Можно сколь угодно троллить автора за непатриотизм, но это не объяснит, почему в наших домах все, что сложнее линолеума не имеет бирки «Made in Russia». Почему эмиграция превышает иммиграцию, а геополитические неудачи давно стали привычной частью окружающей реальности. Беда в том, что те люди, которые волею обстоятельств оказались во главе России и Украины так и застряли в «эпохе парусников». Они продолжают шить самые большие паруса, поставлять самую крепкую древесину на мачты, но не способны выйти за рамки своего мировозррения. Они водят телецензуру, не понимая, что мир узнает новости из интернета. Они хотят создать несменяемую систему правления, несмотря на то, что эпоха просвещенного абсолютизма канула в лету. Им хочется верить в собственную уникальность. Порой и вовсе кажется, что они просто опоздали родиться.
Речь не только о лидерах, но и о гражданах. Насаждать в умах неконкурентоспособные ценности из ушедших эпох – значит обрекать своих соотечественников на прозябание.
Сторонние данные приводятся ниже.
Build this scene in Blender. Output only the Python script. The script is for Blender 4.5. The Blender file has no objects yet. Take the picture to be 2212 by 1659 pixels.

Любая империя создавалась лишь на базе конкурентоспособных идей. Ни Российская империя, ни Советский Союз не строились на лозунгах возрождения старого, они отталкивались от постулата создания нового. Без каких бы то ни было отсылок к «прежним временам» или игр на темах реванша. Что, кстати, отличает их создателей от тех, кто сегодня выступает в роли идеологов Евразийского союза.
У Данте грешники шли с головой, повернутой назад. Порой кажется, что это про нас – любое неэффективное общество неспособно меняться. Наоборот – оно стремится вернуться к каким-то моделям, что были (или воспринимались) как эффективные. Отсюда – все разговоры о «сталинизме», или имперскости в их устаревшем понимании. Но как бы ни был близок кому-то образ прошлого – на нем не создать будущего. Потому что те модели работали в совершенно других условиях, вернуть которые попросту невозможно.
Не бывает заранее заданного рецепта величия страны. Командарм Буденный хорош для гражданской войны, патернализм – для монархии, а пропаганда – для войны. Во всех остальных ситуациях эти явления уже не работают, как соль не подходит к кофе. Будущее создается на прошлом и из прошлого. Но оно не может искать себе рецептов в том, что осталось позади. Иначе нам снова придется строить парусники.